Although you might be reading this from Argentina, the country Kellies call home, chances are you’re not. Chances are also that if someone tries to chat to you about a band from Argentina, an all-woman trio who play post-punk with scraps of dub and surf and exotica threaded through, such a prospect will seem exotic and Other-ly to you. Why wouldn’t it, really? I for one don’t really know anything about Argentinian music, because I haven’t been given the impetus to start looking. I mean sure, go out and find shit for yourself and all that; but without some kind of system of filtration, you’re talking about 200 or so countries, most of which have their own codified music scene, most of those then breaking down further on a regional basis. When you think about it like that, it strikes me as counterproductively RUDE to try and pretend that the provenance of Kellies is of no concern to you. I bet it means a lot to them.
At the same time, I don’t wish to make out that Kellies (you might also see them referred to as Las Kellies; they seem to drop and pick up the definite article interchangeably) are some sort of freakish savants from a land the last 35 years of Western culture forgot. It’s just rad when some music, played in a style you happen to be especially warm towards, bubbles up from somewhere you never get to hear about unless you make a specific effort. Thank you, non-print media, for giving me the word count that allows me to fully explain my blandly liberal stance on this hot button issue!
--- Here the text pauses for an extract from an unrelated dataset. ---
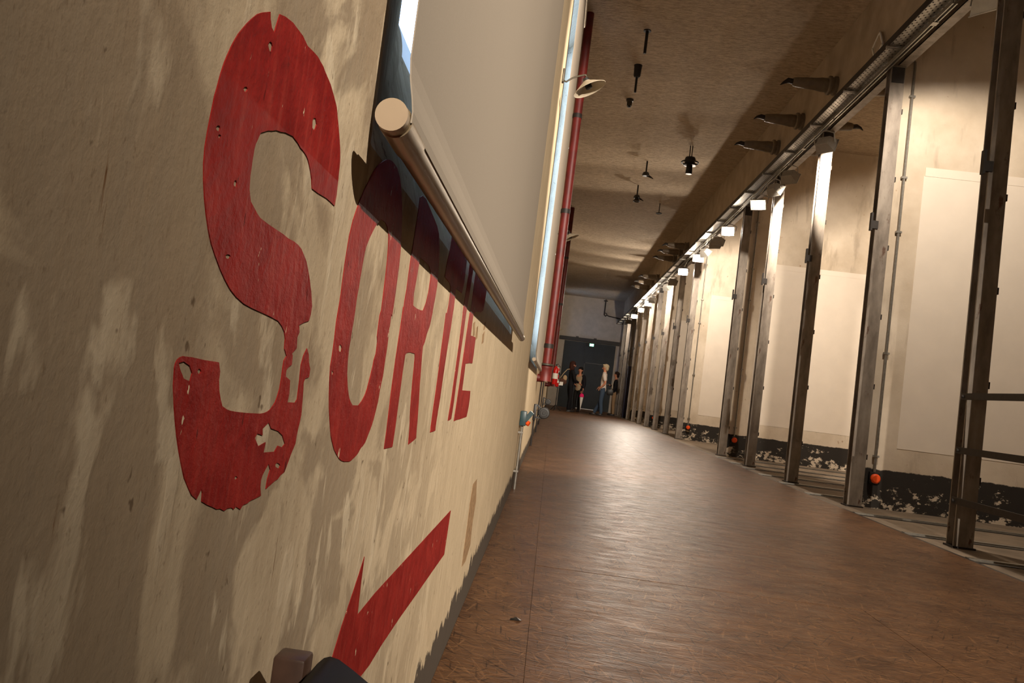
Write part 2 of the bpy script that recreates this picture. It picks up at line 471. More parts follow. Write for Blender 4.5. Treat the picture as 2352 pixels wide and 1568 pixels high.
# ------------------------------------------------------------------ painted writing on the left wall
def poly(name, outer, holes=(), label=None, thick=.0007, mat='red_paint'):
    rings = [[at(px, py, x=0) for px, py in outer]]+[[at(px, py, x=0) for px, py in h] for h in holes]
    flat = [p for r in rings for p in r]
    tris = tessellate_polygon([[Vector((p.y, p.z, 0)) for p in r] for r in rings])
    vs = [(thick, p.y, p.z) for p in flat]; n = len(vs)
    vs += [(.00005, p.y, p.z) for p in flat]
    fs = [tuple(t) for t in tris]; off = 0
    for r in rings:
        for i in range(len(r)):
            j = (i+1) % len(r); fs.append((off+i, off+j, n+off+j, n+off+i))
        off += len(r)
    me = bpy.data.meshes.new(name); me.from_pydata(vs, [], fs); me.update()
    bb = bmesh.new(); bb.from_mesh(me); bmesh.ops.recalc_face_normals(bb, faces=bb.faces)
    bb.to_mesh(me); bb.free(); me.materials.append(M[mat])
    # front faces must look into the room
    o = bpy.data.objects.new(name, me); COL.objects.link(o); o.parent = WL
    if label: o['label'] = label
    return o
def mp(pts, ox, oy, k): return [(ox+u/k, oy+v/k) for u, v in pts]
A = lambda p: mp(p, 380, 0, 2.5295)
B = lambda p: mp(p, 360, 600, 2.5295)
S_out = A([(605,110),(605,68),(560,72),(530,82),(500,106),(470,135),(445,164),(420,195),(402,224),(385,255),(370,287),(355,320),(339,359),(325,400),(312,444),(300,490),(280,560),(262,650),(242,750),(225,850),(217,950),(217,1050),(222,1150),(232,1250),(245,1340),(262,1420),(285,1490),(310,1555)]) \
  + B([(345,0),(365,50),(390,105),(420,160),(455,205),(500,245),(545,270),(600,295),(650,318),(700,345),(722,375),(737,410),(742,450),(738,510),(750,550),(735,575),(728,620),(722,670),(710,740),(695,790),(684,818),(670,840),(657,860),(640,872),(622,880),(600,884),(520,880),(450,872),(420,866),(400,858),(375,840),(365,800),(357,750),(355,690),(362,640),(355,585),(270,572),(200,556),(150,550),(130,557),(115,570),(104,592),(98,620),(92,720),(97,850),(103,930),(112,1020),(125,1110),(140,1190),(155,1260),(175,1310),(195,1355),(225,1382),(245,1340),(255,1320),(260,1345),(256,1395),(290,1415),(315,1425),(340,1438),(362,1436),(385,1448),(405,1434),(430,1430),(440,1440),(455,1424),(480,1440),(495,1415),(520,1405),(540,1388),(560,1380),(600,1360),(597,1310),(600,1270),(610,1240),(620,1220),(645,1175),(655,1210),(640,1260),(630,1320),(680,1275),(700,1262),(715,1240),(738,1222),(750,1190),(775,1120),(800,1060),(815,980),(826,935),(835,890),(843,800),(850,700),(858,680),(880,672),(887,625),(880,590),(878,540),(870,505),(850,545),(835,600),(825,700),(812,800),(800,820),(755,818),(765,770),(770,690),(745,668),(748,630),(765,610),(780,600),(785,545),(780,535),(808,505),(812,440),(825,410),(822,370),(850,355),(880,345),(890,310),(898,260),(893,180),(885,110),(875,50),(865,0)]) \
  + A([(815,1520),(800,1480),(785,1445),(765,1420),(740,1400),(710,1385),(680,1360),(650,1340),(590,1300),(545,1265),(530,1243),(520,1225),(490,1170),(482,1100),(487,1020),(500,930),(510,870),(518,838),(530,810),(548,770),(590,757),(615,758),(640,755),(665,765),(690,768),(735,790),(765,830),(780,858),(800,880),(815,905),(825,930),(838,990),(845,1040),(848,1095),(880,1120),(930,1150),(955,1172),(978,1195),(990,1130),(1000,1040),(1010,940),(1011,880),(1008,820),(1000,720),(990,620),(975,560),(955,490),(925,420),(912,385),(895,355),(880,328),(860,305),(820,265),(795,210),(765,170),(735,130),(712,112),(690,95),(660,82),(645,130),(628,190),(612,160)])
def blob(f, cx, cy, rx, ry, n=7):
    random.seed(int(cx*7+cy))
    return f([(cx+rx*math.cos(2*PI*i/n)*random.uniform(.75, 1.2), cy+ry*math.sin(2*PI*i/n)*random.uniform(.75, 1.2)) for i in range(n)])
S_holes = [B([(120,590),(150,580),(185,605),(200,650),(188,697),(150,680),(130,630)]),
  B([(610,970),(645,935),(660,970),(700,985),(725,1010),(740,1060),(725,1080),(700,1070),(680,1105),(615,1110),(628,1050),(585,1075),(565,1025),(580,1000),(610,1010)]),
  blob(A, 605, 268, 14, 30), blob(A, 458, 518, 13, 18), blob(A, 860, 722, 12, 40), blob(A, 300, 745, 14, 16), blob(A, 308, 792, 10, 12),
  blob(A, 400, 1065, 12, 20), blob(A, 358, 1490, 15, 15), blob(B, 698, 1185, 14, 18), blob(B, 240, 640, 12, 16), blob(B, 455, 1258, 8, 11)]
poly('painted_letter', S_out, S_holes, 'large flaking red painted letter S on the cream wall')
A = lambda p: mp(p, 720, 360, 4.125)
B = lambda p: mp(p, 720, 720, 4.354)
O_out = A([(690,25),(655,42),(620,70),(595,98),(570,130),(543,178),(520,230),(495,278),(470,330),(445,388),(420,450),(370,600),(335,750),(310,900),(290,1030),(270,1180),(255,1300),(240,1400),(215,1540)]) \
  + B([(222,95),(205,250),(185,400),(165,520),(157,650),(152,800),(152,950),(160,1100),(170,1230),(180,1280),(190,1320),(200,1358),(215,1390),(232,1422),(250,1450),(272,1468),(300,1478),(350,1478),(372,1466),(395,1445),(420,1420),(440,1395),(470,1340),(490,1320),(510,1290),(525,1255),(540,1215),(580,1110),(596,1055),(610,1000),(640,880),(660,760),(690,620),(710,480),(730,350),(755,150),(776,0)]) \
  + A([(740,1510),(765,1350),(785,1200),(805,1050),(820,900),(830,750),(835,550),(834,450),(830,350),(824,275),(815,200),(790,110),(767,72),(740,40),(718,28)])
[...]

All that aside, Las Kellies is a totally kickin’ album for anyone who likes the springy, sinewy post-punk that came out of early-Eighties Britain (Gang Of Four, Young Marble Giants, Delta 5 – especially Delta 5) and the equivalent period NYC (Bush Tetras, ESG – more on ESG in a minute). Or anyone who wonders, aloud or alone, what burst out of the eggs laid by riot grrrl in the Nineties (bits of this 14-track, 32-minute album sound like rock-mode Le Tigre, or indiepop-mode Bratmobile, or bands who recorded two singles for Slampt Records or something then broke up), and if they still don’t care about hurting men’s feelings (based on the lyrics to ‘Prince In Blue’ or ‘Bling Bling’, no they do not). Or if the indie/punk international waters have proved pleasant sailing for you in the last few years, Kellies themselves having released their debut album Shaking Dog in 2007 (garage clatter and sugared melody is balanced in the same kind of way Mika Miko did on their last album, and The Coathangers do on their new one).
Kellies are a bit like all those things, but they are rarely if ever the same, and are often markedly different. That is to say, there are also surfy, spy movie-y instrumentals (or near enough) on here, in the form of ‘Adwenture’, ‘Bife Dos’ and ‘Um Dia No Brasil’. A portion of ‘Dance The Seance’ sounds like it’s based on the ‘Sleng Teng’ dancehall rhythm, but in a way that leaves you fairly certain this only happened by accident, which makes it seem all the sweeter. They cover ‘Erase You’, which is the best and punkiest song by New York’s sisterly disco hybridists ESG; it’s also better than their cover of Devo’s ‘Mongoloid’, which they tackled on Shaking Dog. There’s a song called ‘Scotch Whisky’, extolling the virtues of such in the manner of a Shonen Knife you don’t feel vaguely guilty about liking (side note: ‘whisky’ is the only thing listed under Activities & Interests on the band’s Facebook profile). Although the traditional musics of Argentina make little to no showing in Kellies’ music, Betty Kelly, the trio’s bassist, plays in a cumbia folk band called Betty Confetti y Su Conjunto Tropical. Oh, and part of the reason this album sounds so peppery and double-jointed is because it was mixed by Dennis Bovell, a canonical British studio engineer who has tinkered with a shit-ton of records either squarely in the dub reggae genre or indebted to it.
All of which leads to the bottom line of there not really being anything I can find to dislike about this album. Having only discovered Kellies a few months ago, it’s possible you might deem me late to the party (especially if you’re from Argentina… maybe), but they’re one of the best things in my 2011, and it’s not too late for the rest of you rubes either.